Democratic Rep. Evan Goyke of Milwaukee and Republican Rep. Michael Schraa of Oshkosh, the authors of the original bill, hugged outside of the Assembly chamber after the new legislation to overhaul juvenile justice passed and the house concluded its work for the year. 

"When you work across the aisle, and you work with somebody that is super passionate about an issue, and you develop friendships, that's really what our legacy is going to be," Schraa said on the floor about the initial bill he pushed with Goyke to close the facility, a plan that has stalled for years.  

In the four years since the initial bill became law, Republicans who control the Legislature have not followed up with funding for their closure plans and Lincoln Hills has continued to operate. 

Both Schraa and Goyke said they expect the plan to be successful despite previous delays in the finance committee. The Assembly version of the plan will return to the state Senate before it goes to Evers and the finance committee for full approval. 
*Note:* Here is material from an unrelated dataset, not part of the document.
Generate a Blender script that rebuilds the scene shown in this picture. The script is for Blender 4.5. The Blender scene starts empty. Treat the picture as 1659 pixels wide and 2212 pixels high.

The state Department of Corrections has considered the Felmers O. Chaney Correctional Center as a location for the new teen facility despite opposition from some. 

Vos said earlier this week his house would likely not take up legislation to replace the Irma facility, despite unanimous support in the state Senate. 

Republican Sen. Mary Felzkowski of Irma then urged Vos to change course. Lincoln Hills is in Felzkowski's district and she said in a series of tweets she regularly hears from staff who say they do not feel safe working there. 

"Good policy IS good politics," she tweeted. "I urge @SpeakerVos and my Assembly colleagues, to please take action on this bill. Every day that we delay action is a day my constituents are risking their lives. Do the right thing."

Felzkowski thanked Vos Thursday night for changing course. 

"My constituents who work at Lincoln Hills will rest easier tonight knowing there is light at the end of the tunnel," she tweeted. 

As of Friday, there were 39 boys at Lincoln Hills and 13 girls at Copper Lake School for Girls, a companion facility on the same campus.

Vos also said Thursday the caucus changed course after receiving a last-minute letter from Republican candidate for governor Rebecca Kleefisch, who was lieutenant governor while the dangerous conditions at the teen prison grew unsustainable and went largely unfixed until 2018 when lawmakers and Walker agreed to close the facility.

In a 2018 court settlement, the state agreed to stop using pepper spray and dramatically scale back solitary confinement at Lincoln Hills. The agreement came months after the state reached an $18.9 million settlement with a teen who was brain-damaged after guards were slow to respond to her suicide attempt. 

A four-year-long criminal investigation of conditions at Lincoln Hills ended in 2019 without charges.